Among the shout-outs was this gem: “Michael Oren! Propagating murder is not free speech!”
As the Jerusalem Post reported, this barb “closely resembled part of a statement released by the university’s Muslim Student Union (MSU) prior to and against Oren’s appearance.” Ultimately, 11 protesters were reportedly arrested for their behavior.
We know that emotions about the Middle East conflict run high on college campuses. It’s normal and noble for young adults to be concerned about social justice, and certainly death and destruction around the world are natural targets of their angst relative to the often-woeful human condition. But we are very concerned that Jewish students, seeing the virulence spewed toward Israel by many otherwise open-minded students, might feel embarrassed or lack the talking points to combat distortions and fabrications.
So here are a few questions to be raised when terrible things are being hurled about with regard to Israel:
1. While any deaths are of course terrible, why are the Arab-Israel conflict deaths singled out when Muslims are killing vastly more Muslims than die at the hands of Israelis?
In 2007, Daniel Pipes and Gunnar Heinsohn published a very important and telling list.

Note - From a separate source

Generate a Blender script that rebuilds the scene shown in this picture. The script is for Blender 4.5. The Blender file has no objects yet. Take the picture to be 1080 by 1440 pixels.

In an article titled “Arab-Israel Fatalities Rank 49th,” the authors place Middle East deaths in the context of the world’s conflicts since 1950. Far down the list is the Arab-Israeli conflict, to which the authors ascribe 51,000 deaths, about 70 percent of them on the Arab side.
Yet according to the authors’ estimates, 11 million Muslims were killed in conflicts from 1950-2007, with 90 percent of those deaths being inflicted by Muslims upon Muslims. In other words, intra-Islamic deaths are over a hundred fold those of Palestinians and Arabs who have died in conflict with Israel.
2. Why do Islamists frequently refer to the plight of Palestinians as a “genocide” when the population in the territories has grown from 1 million to over 3.8 million in the last half century?
The West Bank and Gaza growth numbers are startling–they doubled from 1 to 2 million from the mid-1900s to 1990, and now they are on the verge of doubling again.
And if the estimate of 10 million Palestinians worldwide is accurate, the deaths at Israeli hands amount to less than 1 percent. Contrast this with 40 percent of worldwide Jewry, and two thirds of European Jewry, that perished in the Holocaust.
3. Why do Palestinian apologists believe that Israel has it in for Arabs and Palestinians?
This is a mixed bag. There’s no question that Arabs and Palestinians in Israel have far better legal status than their brethren in most other Arab nations. On one hand, in the Israeli democratic system, Arabs and Palestinians, who comprise about 20 percent of Israel’s population, have the right to vote. They have the right to hold public office and 10 percent of the seats in the Knesset is currently held by Arab parties. Arabic is a co-national language with Hebrew, and the national education system has a branch for each language. On the health front, infant mortality rates have improved dramatically in the last 40 years, dropping almost fourfold and are vastly superior to the rates in many, if not most, Arab nations. And despite continuing social issues and stalls in the peace progress, there have been decent economic growth figures in certain West Bank cities, including Jenin, formerly a terrorist hotbed.
On the other hand, it is absolutely true that Arabs experience discrimination, unemployment and educational inequities at higher levels than their Jewish counterparts in Israel, and these inequities must be addressed in much more substantial ways than they have been to date. Health care remains underfunded and infant mortality is still double that of the Jewish population. There is a lot more work to be done.
4. Why do those defending Palestinians vis- à-vis Israel not insist on legitimate political leadership rather than a party (Hamas) which continues to espouse the destruction of Israel as one of its goals and uses military tactics that are almost exclusively directed at civilians?
On the heels of Operation Cast Lead, many sources, including the blatantly biased Goldstone Report of the United Nations, blasted Israel for targeting civilians. But Hamas and its followers for years had sent rockets, upward of 6,000, into Israel with no military targeting whatsoever. Moreover, Hamas’ military operations are almost exclusively mixed in with the civilian population, and there has never been one iota of attempt by Hamas to distinguish between civilian and military targets. Contrast this with the cell phone calls, texts and faxes sent by IDF forces into Gaza before many of their attacks during Cast Lead. There is no evidence that any such efforts have ever been made by Hamas.